§ **TO DO**: Locate each line with the string "runs" in the listing below and copy it.

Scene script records
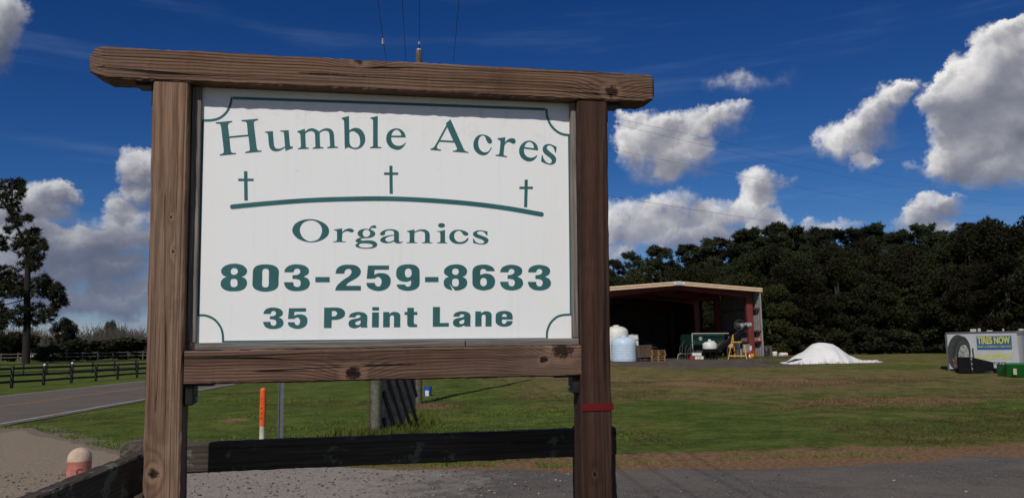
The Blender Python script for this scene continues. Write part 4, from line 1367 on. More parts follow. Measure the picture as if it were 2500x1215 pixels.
def pole():
    t = empty('utility_pole', PB)
    tag(t, 'tall brown utility pole rising behind the sign', 'utility pole')
    h = POLE_TOP.z - PB.z
    lean = (POLE_TOP.x - PB.x)
    w = simple('pole_timber', (0.110, 0.095, 0.078), .9, .25, 6, bump=.006, dirt=(.06, .05, .04), bscale=30)
    MB().tube([(0, 0, -.3), (lean * .5, 0, h * .5), (lean, 0, h)], [.16, .135, .105], 16).build('shaft', w, t, True)
    MB().lathe([(.085, 0), (.088, .015), (.06, .05), (.02, .07), (0, .072)], 16, (lean, 0, h)).build('cap', simple('white_cap', (.6, .6, .6), .5, .05), t, True)
    MB().tube([(lean, 0, h + .06), (lean + .01, 0, h + .24)], .014, 8).build('pin', M_STEEL_DK, t, True)
    MB().lathe([(.028, 0), (.045, .02), (.03, .05), (.04, .07), (.022, .11), (0, .12)], 14, (lean + .01, 0, h + .2)).build('insulator', simple('grey_porcelain', (.42, .41, .40), .35, .1), t, True)


pole()
M_WIRE = simple('wire', (0.020, 0.021, 0.024), .6, .1)


def wire(p, q, sag, r, label, n=36):
    p, q = Vector(p), Vector(q)
    pts = []
    for i in range(n + 1):
        s = i / n
        v = p.lerp(q, s)
        v.z -= sag * 4 * s * (1 - s)
        pts.append(v)
    o = MB().tube([v - p for v in pts], r, 5).build('power_line', M_WIRE, None, True, loc=p)
    tag(o, label, 'cable', 'overhead power lines')
    return o


def overhead(px0, px1, H1, label, r=0.0085):
    """runs from over the viewer's head to the pole, H1 = height where it crosses the picture's top edge"""
    p = at(px1, 150, 24.9)
    d = ray(px0, 0)
    q = EYE + d * ((H1 - EYE.z) / d.z)
    e = p + (q - p) * 4.2
    o = wire(p, e, 0.0, r, label)
    return p, q


overhead(922, 943, 10.05, 'leftmost of the four power lines above the beam, carrying a small grey insulator')
overhead(982, 991, 10.0, 'power line second from the left above the beam')
overhead(1024, 1025, 10.3, 'power line running up from the top of the utility pole')
overhead(1121, 1107, 9.9, 'rightmost of the four power lines above the beam')
ic = at(935, 103, 24.0)
oi = MB().lathe([(.02, -.10), (.05, -.07), (.03, -.03), (.05, 0), (.03, .04), (.045, .08), (.018, .12)], 14).build('line_insulator', bpy.data.materials['grey_porcelain'], None, True, loc=ic)
tag(oi, 'small grey porcelain insulator hanging on the leftmost power line', 'insulator')

for k, (y0, y1, Y1, sag, lab) in enumerate(((180, 474, 92, 1.0, 'uppermost power line crossing the sky right of the sign'),
                                            (184, 488, 92, 1.4, 'second power line from the top crossing the sky right of the sign'),
                                            (262, 528, 92, 1.2, 'third power line from the top crossing the sky right of the sign'),
                                            (400, 590, 100, 1.3, 'lowest power line crossing the sky right of the sign'))):
    p = at(1028, y0, 24.9)
    q = at(2560, y1, Y1)
    wire(p, p + (q - p) * 1.25, sag, 0.0045 if k < 3 else .006, lab)


# ------------------------------------------------------------------ paddock fences on the left
M_FENCE = simple('dark_fence_timber', (0.026, 0.023, 0.020), .9, .35, 5, dirt=(.05, .042, .035), dirt_amt=.5)
M_FENCE_GREY = simple('grey_fence_timber', (0.110, 0.100, 0.086), .9, .3, 5)
M_CAPW = simple('white_post_cap', (.62, .62, .60), .5, .05)


def paddock_fence(name, label, p0, p1, n, rails, hgt, pw, mat, rail_h, caps=(), over=1.0):
    p0, p1 = Vector(p0), Vector(p1)
    o = Vector((p0.x, p0.y, float(hz(p0.x, p0.y))))
    t = empty(name, o)
    tag(t, label, 'fence')
    rs = random.Random(len(label))
    pts = []
    for i in range(n + 1):
        v = p0.lerp(p1, i / n)
        v.z = float(hz(v.x, v.y))
        pts.append(v - o)
    d = (p1 - p0).normalized()
    s = Vector((d.y, -d.x, 0))
    if s.y > 0:
        s = -s
    for i, v in enumerate(pts):
        h = hgt + rs.uniform(-.04, .06)
        MB().box(v.x - pw / 2, v.x + pw / 2, v.y - pw / 2, v.y + pw / 2, v.z - .2, v.z + h, rz=math.atan2(d.y, d.x)).build('post', mat, t)
        if i in caps:
            MB().lathe([(.02, 0), (.06, .015), (.075, .06), (.055, .11), (.02, .135), (0, .137)], 12, (v.x, v.y, v.z + h)).build('cap', M_CAPW, t, True)
    for i in range(n):
        a, b = pts[i], pts[i + 1]
        for z in rails:
            j = s * (pw / 2 + .018)
            MB().bar(a + j + Vector((0, 0, z + rs.uniform(-.02, .02))), b + j + Vector((0, 0, z + rs.uniform(-.02, .02))), .03, rail_h).build('rail', mat, t)
    return t


fa = G(-60, 953)
fb = G(420, 914)
fd = (fb - fa)
nA = 12
paddock_fence('paddock_fence', 'nearest dark three rail paddock fence along the far side of the road', fa - fd * 0.25, fa + fd * 1.6, 15, (.30, .66, 1.03), 1.15, .13, M_FENCE, .13, caps=(5, 4))
p0 = onground(-60, 66)
p1 = onground(480, 76)
paddock_fence('paddock_fence', 'second dark paddock fence standing behind the roadside one', p0, p1, 10, (.35, .70, 1.02), 1.15, .13, M_FENCE, .11)
p0 = onground(-80, 98)
p1 = onground(520, 112)
paddock_fence('paddock_fence', 'pale grey rail fence at the far side of the pasture', p0, p1, 16, (.55, 1.0), 1.15, .13, M_FENCE_GREY, .12)

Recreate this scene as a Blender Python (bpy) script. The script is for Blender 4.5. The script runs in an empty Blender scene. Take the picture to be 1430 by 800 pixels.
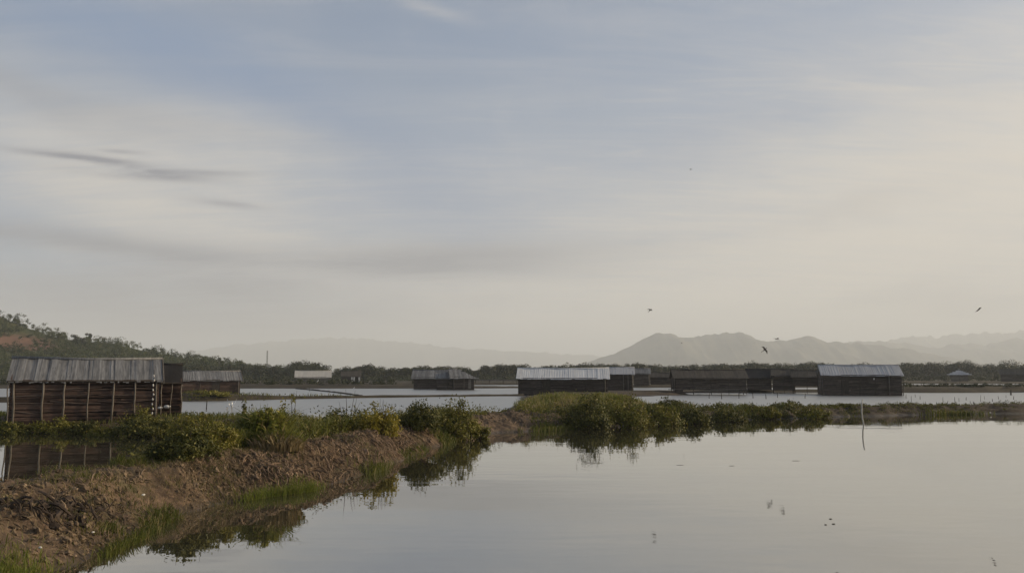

§ **EXPECTED OUTPUT**:
    """runs from over the viewer's head to the pole, H1 = height where it crosses the picture's top edge"""
Recreate this scene as a Blender Python (bpy) script. The script is for Blender 4.5. The script runs in an empty Blender scene. Take the picture to be 1430 by 800 pixels.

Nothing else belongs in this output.